Дневник Л. H. Толстого. Под ред. В.Г. Черткова. T. 1. 1895-1899, Толстой Лев Николаевич, Год: 1916
Время на прочтение: 3 минут(ы)
ДНЕВНИК Л. H. ТОЛСТОГО. Под ред. В.Г. Черткова. T. 1. 1895—1899. Москва. 1916. Ц. 1 р.
В предисловии редактор сообщает об объеме и тексте подлежащего опубликованию дневника. Так как в руках В.Г. Черткова находится не весь оригинал, часть имеется только в копиях, а часть, хранящаяся в Московском Историческом музее (годы 1846—1863 и 1888—1900), пока недоступна для издателей, издание рассчитано на четыре тома и должно заключать дневник с 1895 года до конца (1910).
Конечно, нет нужды распространяться о значении дневника. Страничка любого художественного произведения Толстого была бы неизмеримо ценнее целого тома его дневника, если бы здесь не было некоторых обстоятельств, осложняющих эту простую истину. Во-первых, и художественные страницы Толстого обогащаются содержанием и смыслом от его дневника, во-вторых, и сам он, как целое, как личность, стал для нас художественным образом, а для углубления в этот образ, для его создания и законченности драгоценно каждое слово дневника. В основе дневник и художественные произведения Толстого даже как бы несоизмеримы: там литература, здесь подлинная жизнь, там искусство, здесь пределы безыскусственности, там для других, здесь для себя. Но противоположение это падает, раз мы вошли в поток непобедимого и ни чем незаменимого интереса к самой личности писателя, раз и его образы захватывают нас постольку, поскольку они — частицы его души, раз и Левин, и Нехлюдов, и Познышев важны для нас не только сами по себе, но и как портреты Льва Николаевича Толстого, в высшей степени односторонние, но и в высшей степени выразительные. В этом ощущении дневник — при всей относительной бедности его записей — захватывает: точно на мгновение разрывается непроницаемая оболочка, скрывающая от нас затаеннейшие глубины чужой — и великой — души, и в эти просветы мы видим ее интимнейшую жизнь, творческую и будничную, человеческую и сверхчеловеческую.
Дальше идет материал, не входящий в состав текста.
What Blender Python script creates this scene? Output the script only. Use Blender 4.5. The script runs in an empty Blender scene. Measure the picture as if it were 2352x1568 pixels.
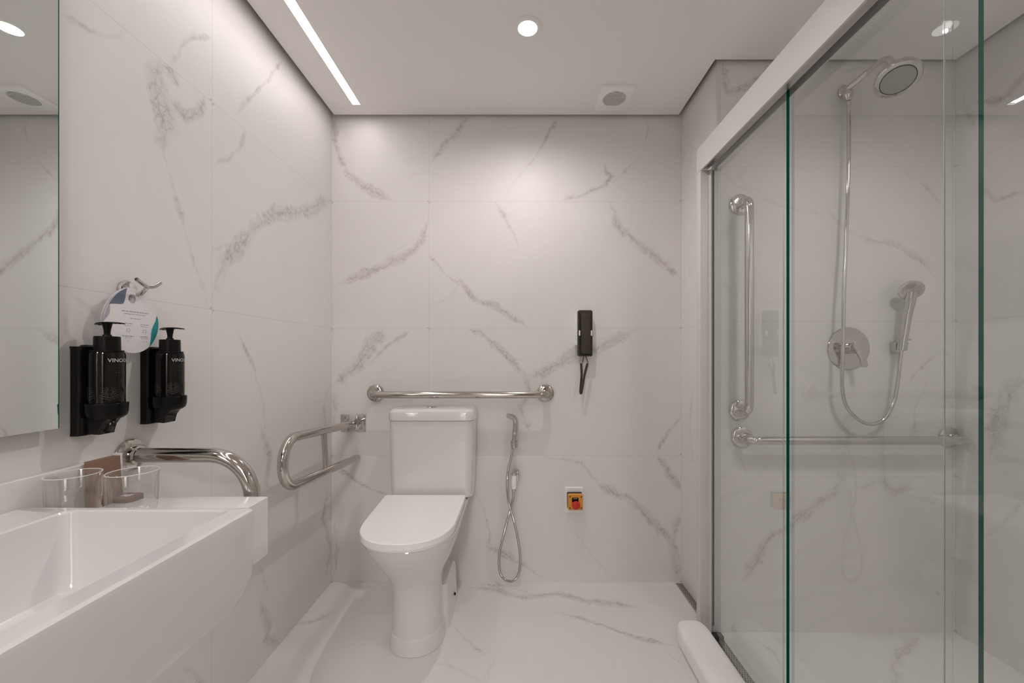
import bpy, bmesh, math, random
import numpy as np
from mathutils import Vector, Matrix
random.seed(7)
C = bpy.context.scene.collection
PI = math.pi

# ------------------------------------------------------------------ camera, world, exposure, lights
F, CX, CY, EYE = 921.5, 1192.0, 822.0, 1.06       # focal length in px, vanishing point, eye height
sc = bpy.context.scene
cam_d = bpy.data.cameras.new('camera'); cam = bpy.data.objects.new('camera', cam_d); C.objects.link(cam)
cam.location = (0, 0, EYE); cam.rotation_euler = (PI/2, 0, 0)
cam_d.sensor_width = 36; cam_d.lens = F/2352*36
cam_d.shift_x = -(CX-1176)/2352; cam_d.shift_y = (CY-784)/2352
cam_d.clip_start = 0.01
sc.camera = cam
w = bpy.data.worlds.new('world'); sc.world = w; w.use_nodes = True
w.node_tree.nodes['Background'].inputs[0].default_value = (0.9, 0.92, 1, 1)
w.node_tree.nodes['Background'].inputs[1].default_value = 0.05
sc.view_settings.view_transform = 'Standard'; sc.view_settings.look = 'None'
sc.view_settings.exposure = 1.53; sc.view_settings.gamma = 1.0; sc.view_settings.use_curve_mapping = False
sc.cycles.use_denoising = True
sc.cycles.max_bounces = 14; sc.cycles.diffuse_bounces = 8; sc.cycles.glossy_bounces = 8
sc.cycles.transmission_bounces = 12; sc.cycles.transparent_max_bounces = 24
sc.cycles.caustics_reflective = False; sc.cycles.caustics_refractive = False
sc.cycles.sample_clamp_indirect = 4.0

ZC = 2.20                     # ceiling height
BACK, XL, XR = 1.90, -0.887, 0.769
YS, XS = 1.553, 1.69          # shower: tap wall, far right wall
YN, YR = 0.12, -1.25          # shower near wall, wall behind the camera
XM = -0.865                   # mirror face
DL = (0.03, 1.385)            # downlight
WARM = (1.0, 0.945, 0.912)

def lamp(name, typ, loc, power, rot=(0,0,0), **k):
    d = bpy.data.lights.new(name, typ); d.energy = power; d.color = k.pop('color', WARM)
    for a, v in k.items(): setattr(d, a, v)
    o = bpy.data.objects.new(name, d); C.objects.link(o); o.location = loc; o.rotation_euler = rot
    return o
lamp('downlight_lamp', 'SPOT', (DL[0], DL[1], ZC-0.012), 6.1, spot_size=math.radians(169), spot_blend=0.9, shadow_soft_size=0.006)
lamp('downlight_lamp_rear', 'SPOT', (-0.30, -0.10, ZC-0.012), 6.5, spot_size=math.radians(165), spot_blend=0.9, shadow_soft_size=0.06)
lamp('downlight_lamp_shower', 'SPOT', (1.20, 0.55, ZC-0.012), 10.5, spot_size=math.radians(165), spot_blend=0.8, shadow_soft_size=0.12)
lamp('led_strip_lamp', 'AREA', (-0.7315, 0.6, ZC+0.006), 1.35, shape='RECTANGLE', size=0.035, size_y=2.40)

lamp('corridor_fill_lamp', 'AREA', (0.0, YR-0.75, 2.25), 20, shape='RECTANGLE', size=0.5, size_y=0.5)  # added out of view; fills the room through the doorway

# ------------------------------------------------------------------ helpers
def PY(px, py, Y): return Vector(((px-CX)*Y/F, Y, EYE-(py-CY)*Y/F))
def PX(px, py, X):
    Y = X*F/(px-CX); return Vector((X, Y, EYE-(py-CY)*Y/F))
def PZ(px, py, z):
    Y = (EYE-z)*F/(py-CY); return Vector(((px-CX)*Y/F, Y, z))

def tag(o, label=None, cat=None, group=None, kind=None):
    if label: o['label'] = label
    if cat: o['category'] = cat
    if group: o['group'] = group
    if kind: o['kind'] = kind
    return o
def thing(name, label, cat, loc=(0,0,0), group=None):
    o = bpy.data.objects.new(name, None); C.objects.link(o); o.location = loc; o.empty_display_size = .05
    return tag(o, label, cat, group)

class MB:
    def __init__(s): s.v = []; s.f = []
    def add(s, v, f):
        n = len(s.v); s.v += [tuple(p) for p in v]; s.f += [tuple(i+n for i in q) for q in f]; return s
    def box(s, x0, x1, y0, y1, z0, z1):
        return s.add([(x0,y0,z0),(x1,y0,z0),(x1,y1,z0),(x0,y1,z0),(x0,y0,z1),(x1,y0,z1),(x1,y1,z1),(x0,y1,z1)],
                     [(0,3,2,1),(4,5,6,7),(0,1,5,4),(1,2,6,5),(2,3,7,6),(3,0,4,7)])
    def rings(s, R, cap=True, closed=True):
        n = len(R[0]); v = [p for r in R for p in r]; f = []
        for i in range(len(R)-1):
            for j in range(n if closed else n-1):
                k = (j+1) % n; f.append((i*n+j, i*n+k, (i+1)*n+k, (i+1)*n+j))
        if cap:
            f.append(tuple(range(n))[::-1]); f.append(tuple((len(R)-1)*n+j for j in range(n)))
        return s.add(v, f)
    def tube(s, pts, r, n=18, cap=True):
        pts = [Vector(p) for p in pts]; R = []; m = len(pts)
        rr = r if isinstance(r, (list, tuple)) else [r]*m
        t0 = (pts[1]-pts[0]).normalized()
        up = Vector((0,0,1)) if abs(t0.z) < .9 else Vector((1,0,0))
        nrm = (up - t0*up.dot(t0)).normalized(); tp = t0
        for i, p in enumerate(pts):
            a = pts[max(i-1,0)]; b = pts[min(i+1,m-1)]; t = (b-a).normalized()
            nrm = tp.rotation_difference(t) @ nrm; tp = t
            nrm = (nrm - t*nrm.dot(t)).normalized(); bn = t.cross(nrm)
            R.append([p + (nrm*math.cos(2*PI*j/n) + bn*math.sin(2*PI*j/n))*rr[i] for j in range(n)])
        return s.rings(R, cap)
    def lathe(s, prof, o, axis=(0,0,1), n=40, cap=True):
        a = Vector(axis).normalized(); o = Vector(o)
        u = a.orthogonal().normalized(); w_ = a.cross(u)
        R = [[o + a*h + (u*math.cos(2*PI*j/n)+w_*math.sin(2*PI*j/n))*max(r,1e-5) for j in range(n)] for r, h in prof]
        return s.rings(R, cap)
    def extr(s, poly, d):      # poly: list of 3D points, d: offset vector
        n = len(poly); d = Vector(d); a = [Vector(p) for p in poly]; b = [p+d for p in a]
        return s.add(a+b, [tuple(range(n))[::-1], tuple(range(n,2*n))] + [(i,(i+1)%n,(i+1)%n+n,i+n) for i in range(n)])
    def build(s, name, m, parent=None, bevel=0, angle=38, segs=3):
        me = bpy.data.meshes.new(name); me.from_pydata(s.v, [], s.f); me.validate()
        bm = bmesh.new(); bm.from_mesh(me)
        bmesh.ops.recalc_face_normals(bm, faces=bm.faces)
        if bevel:
            es = [e for e in bm.edges if len(e.link_faces)==2 and e.calc_face_angle(0) > math.radians(angle)]
            bmesh.ops.bevel(bm, geom=es, offset=bevel, segments=segs, affect='EDGES', profile=.5, clamp_overlap=True)
        for f in bm.faces: f.smooth = True
        for e in bm.edges:
            if len(e.link_faces)==2 and e.calc_face_angle(0) > math.radians(30): e.smooth = False
        bm.to_mesh(me); bm.free()
        o = bpy.data.objects.new(name, me); C.objects.link(o)
        if m: me.materials.append(m)
        if parent is not None:
            o.parent = parent
            w_ = Vector((0,0,0)); q = parent
            while q is not None: w_ += q.location; q = q.parent
            o.location = -w_          # geometry is written in world coordinates
        return o

def fillet(pts, r, n=10):
    pts = [Vector(p) for p in pts]; out = [pts[0]]
    for i in range(1, len(pts)-1):
        p = pts[i]; a = (pts[i-1]-p); b = (pts[i+1]-p)
        rr = r[i-1] if isinstance(r, (list, tuple)) else r
        an, bn = a.normalized(), b.normalized(); th = math.acos(max(-1,min(1,an.dot(bn))))
        t = rr/math.tan(th/2); t = min(t, a.length*.499, b.length*.499); q = t*math.tan(th/2)
        c = p + (an+bn).normalized()*(q/math.sin(th/2))
        s0 = p+an*t-c; s1 = p+bn*t-c; tot = s0.angle(s1); ax = s0.cross(s1).normalized()
        for k in range(n+1):
            out.append(c + Matrix.Rotation(tot*k/n, 3, ax) @ s0)
    out.append(pts[-1]); return out
def smooth_path(pts, n=12):     # Catmull-Rom through the points
    P = [Vector(p) for p in pts]; P = [2*P[0]-P[1]]+P+[2*P[-1]-P[-2]]; out = []
    for i in range(1, len(P)-2):
        for k in range(n):
            t = k/n; a,b,c,d = P[i-1],P[i],P[i+1],P[i+2]
            out.append(.5*((2*b)+(c-a)*t+(2*a-5*b+4*c-d)*t*t+(3*b-a-3*c+d)*t**3))
    out.append(P[-2]); return out
def resample(pts, step):
    P = [Vector(p) for p in pts]; out = [P[0]]; acc = 0
    for a, b in zip(P, P[1:]):
        L = (b-a).length; 
        if L == 0: continue
        t = step-acc
        while t <= L: out.append(a+(b-a)*t/L); t += step
        acc = L-(t-step)
    return out
def rrect(x0, x1, y0, y1, z, r, n=6):
    r = min(r, (x1-x0)/2-1e-5, (y1-y0)/2-1e-5); P = []
    for cx_, cy_, a0 in ((x1-r,y1-r,0),(x0+r,y1-r,PI/2),(x0+r,y0+r,PI),(x1-r,y0+r,1.5*PI)):
        for k in range(n+1):
            a = a0+PI/2*k/n; P.append((cx_+r*math.cos(a), cy_+r*math.sin(a), z))
    return P

# ------------------------------------------------------------------ materials
def lin(c): return tuple(((x/255)/12.92 if x/255 <= .04045 else ((x/255+.055)/1.055)**2.4) for x in c)
def mat(name, col, rough=.5, metal=0, spec=.5, coat=0, noise=0, nscale=40, bump=0, trans=0, emis=None, es=0):
    m = bpy.data.materials.new(name); m.use_nodes = True; nt = m.node_tree; b = nt.nodes['Principled BSDF']
    col = tuple(col)+(1,)
    b.inputs['Base Color'].default_value = col; b.inputs['Roughness'].default_value = rough
    b.inputs['Metallic'].default_value = metal; b.inputs['Specular IOR Level'].default_value = spec
    b.inputs['Coat Weight'].default_value = coat; b.inputs['Coat Roughness'].default_value = .05
    b.inputs['Transmission Weight'].default_value = trans
    if emis: b.inputs['Emission Color'].default_value = emis+(1,); b.inputs['Emission Strength'].default_value = es
    if noise or bump:
        tc = nt.nodes.new('ShaderNodeTexCoord'); no = nt.nodes.new('ShaderNodeTexNoise')
        no.inputs['Scale'].default_value = nscale; no.inputs['Detail'].default_value = 4
        nt.links.new(tc.outputs['Object'], no.inputs['Vector'])
        if noise:
            mx = nt.nodes.new('ShaderNodeMix'); mx.data_type = 'RGBA'
            mx.inputs[6].default_value = tuple(c*(1-noise) for c in col[:3])+(1,); mx.inputs[7].default_value = tuple(min(1,c*(1+noise)) for c in col[:3])+(1,)
            nt.links.new(no.outputs['Fac'], mx.inputs[0]); nt.links.new(mx.outputs[2], b.inputs['Base Color'])
        if bump:
            bp = nt.nodes.new('ShaderNodeBump'); bp.inputs['Strength'].default_value = bump; bp.inputs['Distance'].default_value = .002
            nt.links.new(no.outputs['Fac'], bp.inputs['Height']); nt.links.new(bp.outputs[0], b.inputs['Normal'])
    return m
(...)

При всем этом надо, однако, иметь в виду, что характера полной интимности дневник не имеет, уже по некоторым внешним обстоятельствам. Прежде всего — он не был действительной тайной для других. ‘Вообще — записывает Толстой в октябре 1897 года — не знаю, отчего нет у меня того религиозного чувства, которое было, когда прежде писал дневник ни для кого. То, что его читали и могут читать, губит это чувство. А чувство было драгоценное и помогало мне в жизни. Начну сначала с нынешнего, 14-го, числа писать опять по-прежнему, — так, чтобы никто не читал при моей жизни’. Но, конечно, намерения и надежды эти оказались тщетными — и дневник в дальнейшем писался также с оглядкой. Нельзя также считать его вполне оригиналом: в известной части он уже не черновик, а беловая, так как первые записи Лев Николаевич заносил в записную книжечку (иногда в настолько неясных намеках, что и сам потом не мог разобрать их смысла), а оттуда уже переносил их в дневник. Но, конечно, это было не механическое перенесение: работа мысли продолжалась, и свидетелями процесса этой работы делает нас подчас дневник.
И не только работы мысли, но и работы чувства, работы совести. Это самое ценное в Дневнике Толстого и самое удивительное и в то же время самое естественное впечатление, производимое им: ни секунды покоя, вечное движение, вечное беспокойство, вечный счет с собой. Не трудно выхватить из Дневника с виду скучные, мертвые, рационалистические рассуждения, элементарные противоречия, неправильные указания на факты. Толстой утверждает: ‘Какое бы облегчение почувствовали все, запертые в концерте для слушания Бетховена последних сочинений, если бы им заиграли трепака, чардаш или тому подобное’. Он не видит иной основы для морали, кроме теизма: ‘Jean Grave’, ‘L’individu et la Socit’, говорит, что революция только тогда будет плодотворна, когда l’individu будет воздержан, бескорыстен, добр, готов к помощи ближнему, не будет тщеславен, не будет осуждать других, будет иметь сознание своего достоинства, т.е. будет иметь все достоинства христианина. Но как же он приобретет эти добродетели, зная> что он только случайное сцепление атомов? Все добродетели эти возможны, естественны, даже невозможно отсутствие их при христианском мировоззрении, — том, что мы сыны Бога, посланные делать Его волю, но с материалистическим мировоззрением добродетели эти несовместимы’. Таких — и еще менее основательных — утверждений не мало, но под ними и за ними — какое горение, какое тяготение к истине, какая жажда воплотить в себе правду жизни. Что можно сказать против той или иной неправильной мысли этого человека, когда он сам сплошь и рядом прерывает течение своих мыслей, чтобы сознаться: ‘запутался, не могу яснее выразить’ или еще энергичнее: ‘вот так чепуха’. В конце концов как мелки мы со своей правотой пред величием ошибок этого человека, который знает одно: ‘делай, там видно будет, коли не годишься уже на работу, сменят, пошлют нового, а тебя пошлют на другую. Только бы все повышаться в работе’. В высшие области человеческого бытия, человеческой природы переносит Дневник Толстого. Именно потому, что здесь он весь со своими колебаниями, со своими слабостями и с величием своей громадной натуры, углубление в его Дневник есть подлинное ‘касание мирам иным’.